The fountain failed to live up to this romantic ideal being plagued by cracks, flooding, injuries to children, etc. A poll of foreign visitors voted it the fifth most disappointing tourist attraction in Britain. At the latest toll, the bill for the Diana Fountain was more than 5m. The inquest will almost certainly top that, given that so many lawyers are involved. So it looks as if the spirit of Diana, far from resting in peace, is set upon causing mayhem.

* Fury and anguish are said to have greeted the news that there is to be a cull of thousands of badgers now generally accepted to be the cause of TB in cattle.

Plans are already advanced for a mass extermination of badgers over a wide area of the West Country, to begin in the summer. The operation will then be repeated annually for three years.

Being nocturnal creatures, badgers are seldom seen except when they are dead. So it is rather hard to explain why they should attract such a disproportionate amount of love and sympathy among the public, or why there should be such fury over the forthcoming cull.
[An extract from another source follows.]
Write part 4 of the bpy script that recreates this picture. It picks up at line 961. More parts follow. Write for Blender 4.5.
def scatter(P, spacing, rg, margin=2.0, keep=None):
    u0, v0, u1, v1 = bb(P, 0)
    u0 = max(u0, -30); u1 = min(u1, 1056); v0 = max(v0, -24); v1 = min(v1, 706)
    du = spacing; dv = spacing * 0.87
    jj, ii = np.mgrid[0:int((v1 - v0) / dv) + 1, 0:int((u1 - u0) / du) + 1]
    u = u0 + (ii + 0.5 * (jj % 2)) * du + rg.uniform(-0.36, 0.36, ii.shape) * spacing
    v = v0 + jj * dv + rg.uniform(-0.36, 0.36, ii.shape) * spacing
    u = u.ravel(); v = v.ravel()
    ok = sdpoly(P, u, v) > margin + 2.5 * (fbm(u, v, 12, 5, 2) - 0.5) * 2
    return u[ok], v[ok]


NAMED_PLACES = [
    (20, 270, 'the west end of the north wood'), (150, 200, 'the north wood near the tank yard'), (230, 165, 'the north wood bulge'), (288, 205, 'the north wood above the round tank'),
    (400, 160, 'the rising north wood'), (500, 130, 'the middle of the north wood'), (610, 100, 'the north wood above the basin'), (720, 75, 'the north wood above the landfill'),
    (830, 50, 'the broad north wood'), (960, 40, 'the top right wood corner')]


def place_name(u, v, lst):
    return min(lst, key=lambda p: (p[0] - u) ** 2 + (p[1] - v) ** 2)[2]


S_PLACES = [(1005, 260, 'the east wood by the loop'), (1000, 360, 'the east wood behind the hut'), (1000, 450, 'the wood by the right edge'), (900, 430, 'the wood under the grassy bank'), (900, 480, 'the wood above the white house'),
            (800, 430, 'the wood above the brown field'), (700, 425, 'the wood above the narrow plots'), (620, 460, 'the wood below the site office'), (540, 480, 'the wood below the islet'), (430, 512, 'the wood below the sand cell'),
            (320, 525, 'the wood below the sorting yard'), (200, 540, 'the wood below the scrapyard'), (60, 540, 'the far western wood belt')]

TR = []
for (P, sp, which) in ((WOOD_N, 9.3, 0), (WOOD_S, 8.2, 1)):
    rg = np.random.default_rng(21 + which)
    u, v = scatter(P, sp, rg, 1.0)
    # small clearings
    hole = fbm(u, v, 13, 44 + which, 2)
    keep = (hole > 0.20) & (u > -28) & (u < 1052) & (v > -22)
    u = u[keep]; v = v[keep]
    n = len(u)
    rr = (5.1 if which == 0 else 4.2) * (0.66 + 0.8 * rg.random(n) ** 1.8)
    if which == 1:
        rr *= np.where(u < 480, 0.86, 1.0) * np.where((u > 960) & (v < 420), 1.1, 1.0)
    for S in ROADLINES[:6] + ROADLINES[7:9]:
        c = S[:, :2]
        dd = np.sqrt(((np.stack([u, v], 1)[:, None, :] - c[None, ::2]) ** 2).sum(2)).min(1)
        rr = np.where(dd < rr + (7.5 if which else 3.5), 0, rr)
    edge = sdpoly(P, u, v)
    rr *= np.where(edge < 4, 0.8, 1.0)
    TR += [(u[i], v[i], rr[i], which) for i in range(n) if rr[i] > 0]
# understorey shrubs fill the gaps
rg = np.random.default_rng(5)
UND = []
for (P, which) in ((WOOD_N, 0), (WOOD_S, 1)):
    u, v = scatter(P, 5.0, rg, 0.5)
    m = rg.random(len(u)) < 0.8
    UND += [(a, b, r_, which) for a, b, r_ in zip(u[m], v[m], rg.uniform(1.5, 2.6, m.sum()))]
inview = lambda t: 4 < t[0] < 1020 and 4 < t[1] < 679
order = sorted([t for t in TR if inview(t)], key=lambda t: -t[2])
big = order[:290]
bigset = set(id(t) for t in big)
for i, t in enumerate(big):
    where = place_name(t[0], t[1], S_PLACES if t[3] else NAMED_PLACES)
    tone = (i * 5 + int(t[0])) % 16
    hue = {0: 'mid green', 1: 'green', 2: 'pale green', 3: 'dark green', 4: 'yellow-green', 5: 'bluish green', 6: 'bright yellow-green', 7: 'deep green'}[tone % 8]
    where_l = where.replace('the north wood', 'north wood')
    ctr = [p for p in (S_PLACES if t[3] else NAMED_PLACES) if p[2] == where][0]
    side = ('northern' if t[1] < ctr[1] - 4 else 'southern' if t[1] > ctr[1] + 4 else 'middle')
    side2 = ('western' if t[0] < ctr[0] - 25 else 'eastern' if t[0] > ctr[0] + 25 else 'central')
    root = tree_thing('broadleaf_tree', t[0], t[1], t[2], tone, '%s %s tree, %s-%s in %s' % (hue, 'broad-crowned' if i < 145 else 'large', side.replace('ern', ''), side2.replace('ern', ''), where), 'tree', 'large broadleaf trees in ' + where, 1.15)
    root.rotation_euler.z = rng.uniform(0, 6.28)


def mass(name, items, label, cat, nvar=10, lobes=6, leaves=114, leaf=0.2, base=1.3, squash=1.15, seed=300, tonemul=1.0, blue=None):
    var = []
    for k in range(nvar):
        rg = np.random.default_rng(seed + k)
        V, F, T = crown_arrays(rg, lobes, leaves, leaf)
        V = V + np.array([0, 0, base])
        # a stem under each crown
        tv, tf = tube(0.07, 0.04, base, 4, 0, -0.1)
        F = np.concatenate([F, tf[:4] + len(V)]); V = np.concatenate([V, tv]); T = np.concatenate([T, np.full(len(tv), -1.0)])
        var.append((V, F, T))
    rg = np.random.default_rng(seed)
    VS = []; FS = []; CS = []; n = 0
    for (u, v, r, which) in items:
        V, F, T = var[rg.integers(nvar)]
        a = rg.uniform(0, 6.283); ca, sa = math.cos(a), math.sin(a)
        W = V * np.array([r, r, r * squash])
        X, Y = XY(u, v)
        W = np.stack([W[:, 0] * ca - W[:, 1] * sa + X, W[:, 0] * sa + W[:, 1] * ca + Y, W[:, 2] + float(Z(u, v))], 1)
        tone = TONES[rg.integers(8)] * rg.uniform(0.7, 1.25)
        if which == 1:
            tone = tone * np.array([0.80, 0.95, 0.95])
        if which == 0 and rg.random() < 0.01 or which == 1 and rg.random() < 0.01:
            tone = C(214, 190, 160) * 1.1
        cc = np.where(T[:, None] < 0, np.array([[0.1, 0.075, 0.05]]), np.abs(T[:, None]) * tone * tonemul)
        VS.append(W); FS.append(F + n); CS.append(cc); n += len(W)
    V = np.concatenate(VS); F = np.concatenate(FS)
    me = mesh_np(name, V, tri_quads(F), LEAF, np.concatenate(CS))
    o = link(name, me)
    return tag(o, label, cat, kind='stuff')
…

Some people put the blame on Wind in the Willows author Kenneth Grahame, whose famous badger is a gruff but kindly old gent pottering about in his underground home, though a more realistic picture of the animal can be found in Beatrix Potter's Tale of Mr Tod. Her Tommy Brock is a sly and smelly scrounger who eats baby rabbits and goes to bed in his boots.

Bill Oddie, the bearded naturalist of the BBC, is probably responsible for the vociferous pro-badger lobby. His Springwatch programme has filmed them on several occasions romping around in the moonlight, with little sign of dead baby rabbits, let alone nasty smells.

If the great affection for badgers is based purely on TV programmes, the answer to the problem would seem to be quite simple. Slaughter the majority of the badgers while preserving a sett or two for the BBC to film at regular intervals.